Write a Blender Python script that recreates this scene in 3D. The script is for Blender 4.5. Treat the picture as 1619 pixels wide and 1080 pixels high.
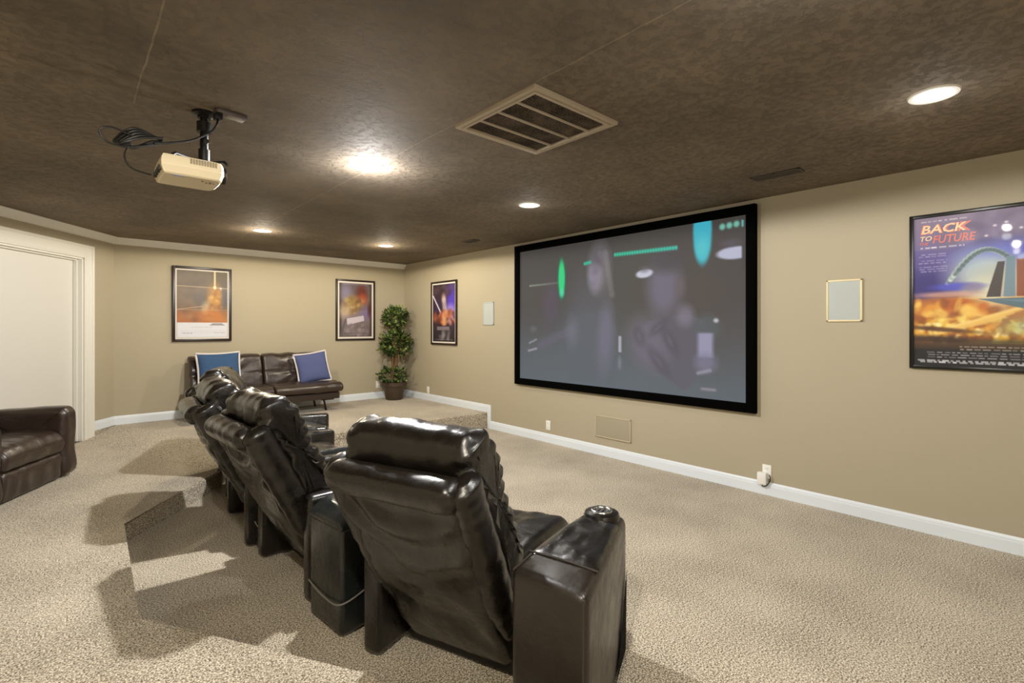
import bpy, bmesh, math, random
import numpy as np
from mathutils import Vector, Matrix, noise as mnoise

for o in list(bpy.data.objects):
    bpy.data.objects.remove(o, do_unlink=True)
S = bpy.context.scene
COL = S.collection
PI = math.pi

# ------------------------------------------------------------------ camera
EYE = 1.41
cam = bpy.data.objects.new('camera', bpy.data.cameras.new('camera'))
COL.objects.link(cam)
cam.location = (0, 0, EYE)
cam.rotation_euler = (math.radians(90), 0, -math.atan2(.6665, .7455))
cam.data.sensor_width = 36
cam.data.lens = 785 / 1619 * 36
cam.data.shift_y = -22 / 1619
cam.data.clip_start = .03
S.camera = cam
# ------------------------------------------------------------------ world and exposure
w = bpy.data.worlds.new('world'); S.world = w; w.use_nodes = True
w.node_tree.nodes['Background'].inputs[0].default_value = (1, .95, .88, 1)
w.node_tree.nodes['Background'].inputs[1].default_value = .05
S.view_settings.view_transform = 'Standard'
S.view_settings.look = 'None'
S.view_settings.exposure = 1.22
S.view_settings.gamma = 1
S.view_settings.use_curve_mapping = False
LAMP_W = 34          # watts of each recessed lamp
LAMP_COL = (1, .98, .94)

# ------------------------------------------------------------------ room numbers
XR, YB, ZC = 4.40, 7.76, 2.51         # screen wall, far wall, ceiling
ZA, ZP = .14, .22                     # camera-side step, rear platform
YF, XL = -3.0, -1.7
CORN = Vector((.416, 7.76)); WD = Vector((-.576, -.817)).normalized(); WN = Vector((.817, -.576)).normalized()

# ------------------------------------------------------------------ materials
def srgb(r, g, b):
    f = lambda c: (c / 255 / 12.92) if c / 255 <= .04045 else ((c / 255 + .055) / 1.055) ** 2.4
    return (f(r), f(g), f(b), 1)

def mat(name, col, rough=.5, metal=0, coat=0, emit=None, estr=0, spec=.5):
    m = bpy.data.materials.new(name); m.use_nodes = True
    b = m.node_tree.nodes['Principled BSDF']
    b.inputs['Base Color'].default_value = col if len(col) == 4 else (*col, 1)
    b.inputs['Roughness'].default_value = rough
    b.inputs['Metallic'].default_value = metal
    b.inputs['Coat Weight'].default_value = coat
    b.inputs['Specular IOR Level'].default_value = spec
    if emit:
        b.inputs['Emission Color'].default_value = (*emit, 1)
        b.inputs['Emission Strength'].default_value = estr
    return m

def nd(m, t, **kw):
    n = m.node_tree.nodes.new(t)
    for k, v in kw.items():
        if k in n.inputs: n.inputs[k].default_value = v
        else: setattr(n, k, v)
    return n

def lk(m, a, b): m.node_tree.links.new(a, b)

def bump(m, scale, strength, dist=.01, detail=4, tex='ShaderNodeTexNoise', stretch=None, rough=.55, lo=0., hi=1.):
    b = m.node_tree.nodes['Principled BSDF']
    tc = nd(m, 'ShaderNodeTexCoord')
    t = nd(m, tex); t.inputs['Scale'].default_value = scale
    if 'Detail' in t.inputs: t.inputs['Detail'].default_value = detail
    if 'Roughness' in t.inputs: t.inputs['Roughness'].default_value = rough
    src = tc.outputs['Object']
    if stretch:
        mp = nd(m, 'ShaderNodeMapping'); mp.inputs['Scale'].default_value = stretch
        lk(m, src, mp.inputs[0]); src = mp.outputs[0]
    lk(m, src, t.inputs['Vector'])
    out = t.outputs[0]
    if lo > 0 or hi < 1:
        mr = nd(m, 'ShaderNodeMapRange'); mr.inputs[1].default_value = lo; mr.inputs[2].default_value = hi
        mr.interpolation_type = 'SMOOTHSTEP'
        lk(m, out, mr.inputs[0]); out = mr.outputs[0]
    bp = nd(m, 'ShaderNodeBump'); bp.inputs['Strength'].default_value = strength; bp.inputs['Distance'].default_value = dist
    lk(m, out, bp.inputs['Height'])
    prev = b.inputs['Normal'].links
    if prev: lk(m, prev[0].from_socket, bp.inputs['Normal'])
    lk(m, bp.outputs[0], b.inputs['Normal'])
    return t

def mixcol(m, fac_sock, stops, inp='Base Color'):
    r = nd(m, 'ShaderNodeValToRGB'); e = r.color_ramp.elements
    e[0].position, e[0].color = stops[0]; e[1].position, e[1].color = stops[1]
    for p, c in stops[2:]:
        n = e.new(p); n.color = c
    lk(m, fac_sock, r.inputs[0])
    lk(m, r.outputs[0], m.node_tree.nodes['Principled BSDF'].inputs[inp])
    return r

M = {}
# painted plaster walls, faint orange-peel
M['wall'] = mat('wall_paint', srgb(174, 164, 141), .75, spec=.3)
bump(M['wall'], 90, .12, .004)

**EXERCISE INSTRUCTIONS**
Starting at the first line of the material, output exactly the lines up to and including the one with "LAMP_COL = (1, .98, .94)". Do not include the pictures.

**IN RESPONSE**
Write a Blender Python script that recreates this scene in 3D. The script is for Blender 4.5. Treat the picture as 1619 pixels wide and 1080 pixels high.
import bpy, bmesh, math, random
import numpy as np
from mathutils import Vector, Matrix, noise as mnoise

for o in list(bpy.data.objects):
    bpy.data.objects.remove(o, do_unlink=True)
S = bpy.context.scene
COL = S.collection
PI = math.pi

# ------------------------------------------------------------------ camera
EYE = 1.41
cam = bpy.data.objects.new('camera', bpy.data.cameras.new('camera'))
COL.objects.link(cam)
cam.location = (0, 0, EYE)
cam.rotation_euler = (math.radians(90), 0, -math.atan2(.6665, .7455))
cam.data.sensor_width = 36
cam.data.lens = 785 / 1619 * 36
cam.data.shift_y = -22 / 1619
cam.data.clip_start = .03
S.camera = cam
# ------------------------------------------------------------------ world and exposure
w = bpy.data.worlds.new('world'); S.world = w; w.use_nodes = True
w.node_tree.nodes['Background'].inputs[0].default_value = (1, .95, .88, 1)
w.node_tree.nodes['Background'].inputs[1].default_value = .05
S.view_settings.view_transform = 'Standard'
S.view_settings.look = 'None'
S.view_settings.exposure = 1.22
S.view_settings.gamma = 1
S.view_settings.use_curve_mapping = False
LAMP_W = 34          # watts of each recessed lamp
LAMP_COL = (1, .98, .94)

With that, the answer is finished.